Let me just add my thoughts on this.

The crystal is manufactured with such motional parameters so that it will work at the environment it is specified to.

So for a parallel resonant crystal, the crystal works in parallel resonant circuit (like with the AVR) at the rated frequency when it has the rated load capacitance over it. It means that the crystal is usually not operated exactly at the parallel resonant point where impedance is minimum (ESR only), but on the area of usual parallel resonance, the area between parallel resonant and series resonant points, where the crystal impedance looks a bit inductive, so therefore the exact oscillation frequency is set by the capacitors. And in a way having a variable amount of load capacitance can be used to fine-tune the frequency anyway.

And for a series resonant crystal, it works at the rated frequency in a series resonant circuit. The crystal will actually operate at the series resonance point where impedance is almost infinity.

So if you use a wrong type of crystal in wrong kind of circuit, or use a wrong amount of load capacitance, it will still work, but since the resonance type or load capacitance requirements are not right, the crystal just does not work at the specified frequency printed on it.

However the actual frequency usually so close to the frequency printed on it, so nobody usually sees they have series resonant crystal connected to AVR, unless they make a wall clock so the time always lags more than usually it is expected from a crystal oscillator.

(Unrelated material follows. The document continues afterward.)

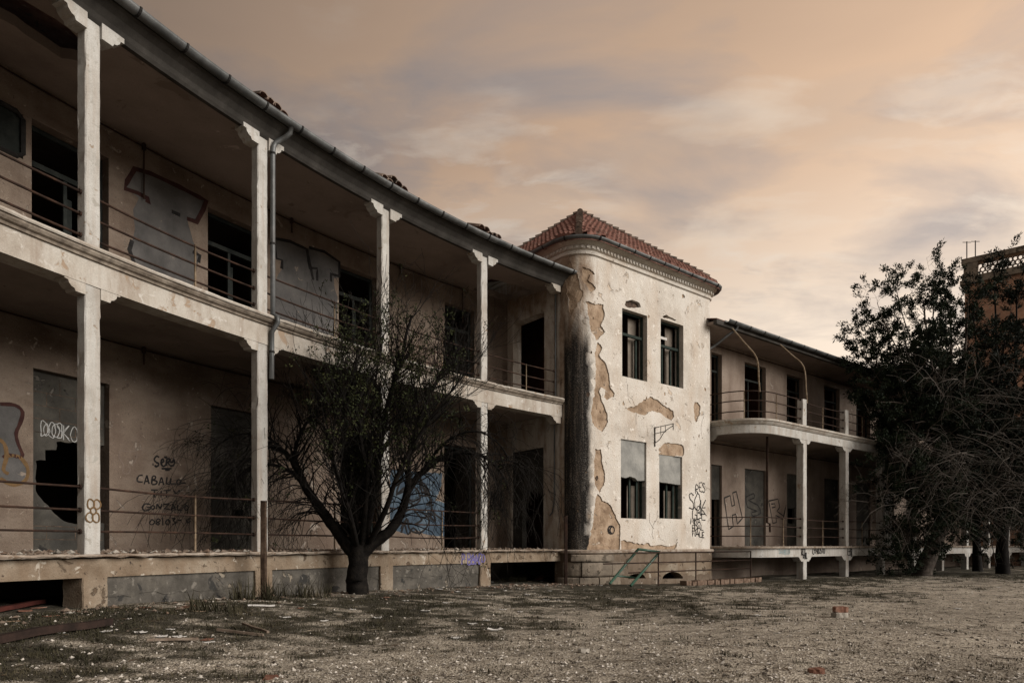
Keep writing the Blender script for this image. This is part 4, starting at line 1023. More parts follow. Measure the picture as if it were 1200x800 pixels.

And it is a completely different thing with what value capacitors the oscillator (AVR) works best with.

In short: It is the crystal that specifies the exact capacitor values (of course approximated stray capacitance taken into account as well). You have to see what range of capacitors AVR datasheet suggests, and then select a crystal with such capacitance requirement that fits the AVR requirements too.

Also other parameters are important if a crystal is suitable for a given oscillator at all, but the AVR datasheets and application notes do not specify these in great detail, like many other microcontroller datasheets. Sometimes you just need to select a crystal with smaller ESR or smaller load capacitance rating before the oscillator in microcontroller works reliably, and these are somewhat easily calculated if the oscillator transconductance (gain) is known. The dissipated power in crystal is much harder to calculate so usually it is just measured, but requires a current probe or FET voltage probe so it is also difficult to measure.